Write out exactly the lines running from the one that contains "mb.build('inner_rooms', house)" through the end of the material.

* * * *

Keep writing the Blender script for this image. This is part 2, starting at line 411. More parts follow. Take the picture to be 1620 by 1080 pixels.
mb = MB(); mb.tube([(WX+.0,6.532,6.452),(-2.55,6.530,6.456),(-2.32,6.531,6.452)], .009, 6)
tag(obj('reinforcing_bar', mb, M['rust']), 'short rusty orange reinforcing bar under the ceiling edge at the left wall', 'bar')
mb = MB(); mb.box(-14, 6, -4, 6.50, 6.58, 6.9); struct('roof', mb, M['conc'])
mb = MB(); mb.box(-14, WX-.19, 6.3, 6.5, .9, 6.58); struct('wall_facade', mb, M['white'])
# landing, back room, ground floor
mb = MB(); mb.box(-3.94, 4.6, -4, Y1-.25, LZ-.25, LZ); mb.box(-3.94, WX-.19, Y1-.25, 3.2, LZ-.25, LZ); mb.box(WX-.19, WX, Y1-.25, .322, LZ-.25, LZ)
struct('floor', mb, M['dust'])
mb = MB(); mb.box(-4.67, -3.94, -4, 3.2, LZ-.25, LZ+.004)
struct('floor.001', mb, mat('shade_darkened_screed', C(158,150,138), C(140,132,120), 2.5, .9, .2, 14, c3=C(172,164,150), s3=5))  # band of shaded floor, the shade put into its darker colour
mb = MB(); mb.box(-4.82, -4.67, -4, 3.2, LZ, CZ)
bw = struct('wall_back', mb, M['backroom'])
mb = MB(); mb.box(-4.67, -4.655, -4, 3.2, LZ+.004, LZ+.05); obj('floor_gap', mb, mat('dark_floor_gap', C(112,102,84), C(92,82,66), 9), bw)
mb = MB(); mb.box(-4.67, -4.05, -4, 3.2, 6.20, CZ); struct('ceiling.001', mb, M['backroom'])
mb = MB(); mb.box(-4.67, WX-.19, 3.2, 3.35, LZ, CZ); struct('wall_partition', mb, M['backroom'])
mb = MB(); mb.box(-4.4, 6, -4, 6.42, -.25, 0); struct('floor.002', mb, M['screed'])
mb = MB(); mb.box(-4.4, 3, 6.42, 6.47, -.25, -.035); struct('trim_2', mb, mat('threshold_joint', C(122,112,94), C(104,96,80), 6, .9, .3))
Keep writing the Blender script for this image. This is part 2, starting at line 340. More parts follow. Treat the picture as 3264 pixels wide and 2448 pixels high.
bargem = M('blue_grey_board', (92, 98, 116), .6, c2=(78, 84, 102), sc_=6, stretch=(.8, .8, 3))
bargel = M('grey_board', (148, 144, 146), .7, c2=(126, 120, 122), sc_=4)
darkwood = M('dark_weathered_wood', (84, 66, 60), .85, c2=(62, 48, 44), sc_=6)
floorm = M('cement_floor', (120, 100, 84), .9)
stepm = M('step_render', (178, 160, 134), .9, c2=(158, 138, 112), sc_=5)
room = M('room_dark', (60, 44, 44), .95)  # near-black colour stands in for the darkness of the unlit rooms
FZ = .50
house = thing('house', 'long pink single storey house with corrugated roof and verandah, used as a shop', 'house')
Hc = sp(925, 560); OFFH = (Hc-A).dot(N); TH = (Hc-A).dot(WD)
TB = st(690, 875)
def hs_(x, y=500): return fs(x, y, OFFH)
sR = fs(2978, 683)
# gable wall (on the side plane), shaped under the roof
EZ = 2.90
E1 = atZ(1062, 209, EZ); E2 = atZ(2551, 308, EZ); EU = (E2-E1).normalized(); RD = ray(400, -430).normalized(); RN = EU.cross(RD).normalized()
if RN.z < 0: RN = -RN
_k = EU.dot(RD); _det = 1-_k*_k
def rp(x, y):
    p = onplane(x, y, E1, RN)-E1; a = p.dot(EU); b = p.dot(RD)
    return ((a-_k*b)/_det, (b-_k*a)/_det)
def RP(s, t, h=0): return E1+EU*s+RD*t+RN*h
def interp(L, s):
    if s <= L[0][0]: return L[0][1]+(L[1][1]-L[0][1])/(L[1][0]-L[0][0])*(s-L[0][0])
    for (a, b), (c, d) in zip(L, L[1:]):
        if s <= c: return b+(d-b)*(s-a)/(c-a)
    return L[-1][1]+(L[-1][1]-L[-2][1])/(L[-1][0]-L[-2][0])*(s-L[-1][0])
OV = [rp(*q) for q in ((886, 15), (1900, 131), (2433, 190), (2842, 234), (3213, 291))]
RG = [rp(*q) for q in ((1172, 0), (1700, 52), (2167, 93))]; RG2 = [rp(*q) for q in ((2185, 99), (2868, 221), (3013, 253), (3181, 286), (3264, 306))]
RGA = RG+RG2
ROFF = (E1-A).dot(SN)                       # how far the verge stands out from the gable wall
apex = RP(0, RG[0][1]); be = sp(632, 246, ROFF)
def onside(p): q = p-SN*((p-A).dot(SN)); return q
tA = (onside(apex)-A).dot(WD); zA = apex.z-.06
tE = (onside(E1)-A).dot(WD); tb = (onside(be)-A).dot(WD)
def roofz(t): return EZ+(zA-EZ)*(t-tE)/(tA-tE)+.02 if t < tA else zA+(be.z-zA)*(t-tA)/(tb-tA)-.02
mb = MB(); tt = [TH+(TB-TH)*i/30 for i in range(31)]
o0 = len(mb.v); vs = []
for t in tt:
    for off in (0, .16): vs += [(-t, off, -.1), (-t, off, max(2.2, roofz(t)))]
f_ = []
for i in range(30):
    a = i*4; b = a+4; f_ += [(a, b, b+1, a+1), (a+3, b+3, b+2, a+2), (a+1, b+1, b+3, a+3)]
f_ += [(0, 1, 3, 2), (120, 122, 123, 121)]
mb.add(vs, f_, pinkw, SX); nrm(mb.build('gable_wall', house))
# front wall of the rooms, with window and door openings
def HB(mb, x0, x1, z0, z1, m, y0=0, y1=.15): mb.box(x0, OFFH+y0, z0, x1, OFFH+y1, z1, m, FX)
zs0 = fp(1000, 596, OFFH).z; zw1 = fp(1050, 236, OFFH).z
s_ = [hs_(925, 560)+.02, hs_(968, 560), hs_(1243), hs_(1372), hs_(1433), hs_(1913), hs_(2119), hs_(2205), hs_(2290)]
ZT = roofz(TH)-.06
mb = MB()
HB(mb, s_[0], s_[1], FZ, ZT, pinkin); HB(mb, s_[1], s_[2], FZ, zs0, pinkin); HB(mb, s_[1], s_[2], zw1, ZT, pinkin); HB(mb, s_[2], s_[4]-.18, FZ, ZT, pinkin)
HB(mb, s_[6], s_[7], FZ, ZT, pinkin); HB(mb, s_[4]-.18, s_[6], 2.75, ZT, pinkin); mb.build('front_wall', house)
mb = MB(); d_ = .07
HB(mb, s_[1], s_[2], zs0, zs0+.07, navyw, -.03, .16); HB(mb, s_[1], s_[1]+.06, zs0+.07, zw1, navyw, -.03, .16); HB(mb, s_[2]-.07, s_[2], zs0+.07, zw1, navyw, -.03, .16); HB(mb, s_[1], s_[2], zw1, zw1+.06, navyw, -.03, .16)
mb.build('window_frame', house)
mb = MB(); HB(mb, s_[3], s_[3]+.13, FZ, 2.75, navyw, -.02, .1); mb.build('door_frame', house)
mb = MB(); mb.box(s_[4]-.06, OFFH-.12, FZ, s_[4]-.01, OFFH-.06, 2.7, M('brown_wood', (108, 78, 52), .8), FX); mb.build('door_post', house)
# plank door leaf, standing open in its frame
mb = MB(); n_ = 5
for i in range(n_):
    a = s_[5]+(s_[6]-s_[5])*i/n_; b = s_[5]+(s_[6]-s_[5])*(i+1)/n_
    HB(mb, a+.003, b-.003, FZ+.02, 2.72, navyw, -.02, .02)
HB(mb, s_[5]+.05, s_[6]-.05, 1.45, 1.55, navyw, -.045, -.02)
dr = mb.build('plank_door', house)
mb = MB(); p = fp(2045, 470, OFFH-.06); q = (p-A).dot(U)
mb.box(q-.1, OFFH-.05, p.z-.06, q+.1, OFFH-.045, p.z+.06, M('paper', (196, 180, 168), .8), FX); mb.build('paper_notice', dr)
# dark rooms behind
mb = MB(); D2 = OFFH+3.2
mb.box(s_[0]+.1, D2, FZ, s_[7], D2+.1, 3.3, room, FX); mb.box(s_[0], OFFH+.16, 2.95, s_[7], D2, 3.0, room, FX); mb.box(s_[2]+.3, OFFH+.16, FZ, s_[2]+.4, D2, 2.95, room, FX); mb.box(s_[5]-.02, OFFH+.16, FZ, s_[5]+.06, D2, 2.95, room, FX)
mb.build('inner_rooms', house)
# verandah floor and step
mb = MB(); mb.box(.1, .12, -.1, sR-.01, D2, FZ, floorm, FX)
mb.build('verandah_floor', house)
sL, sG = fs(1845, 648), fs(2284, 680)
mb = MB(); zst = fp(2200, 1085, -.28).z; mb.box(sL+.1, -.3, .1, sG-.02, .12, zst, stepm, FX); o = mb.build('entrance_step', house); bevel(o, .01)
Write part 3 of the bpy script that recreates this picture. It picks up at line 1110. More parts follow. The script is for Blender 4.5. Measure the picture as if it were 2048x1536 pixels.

* * * *

• **EXERCISE RESPONSE**
mb.build('inner_rooms', house)
# verandah floor and step
mb = MB(); mb.box(.1, .12, -.1, sR-.01, D2, FZ, floorm, FX)
mb.build('verandah_floor', house)
sL, sG = fs(1845, 648), fs(2284, 680)
mb = MB(); zst = fp(2200, 1085, -.28).z; mb.box(sL+.1, -.3, .1, sG-.02, .12, zst, stepm, FX); o = mb.build('entrance_step', house); bevel(o, .01)
Write part 3 of the bpy script that recreates this picture. It picks up at line 1110. More parts follow. The script is for Blender 4.5. Measure the picture as if it were 2048x1536 pixels.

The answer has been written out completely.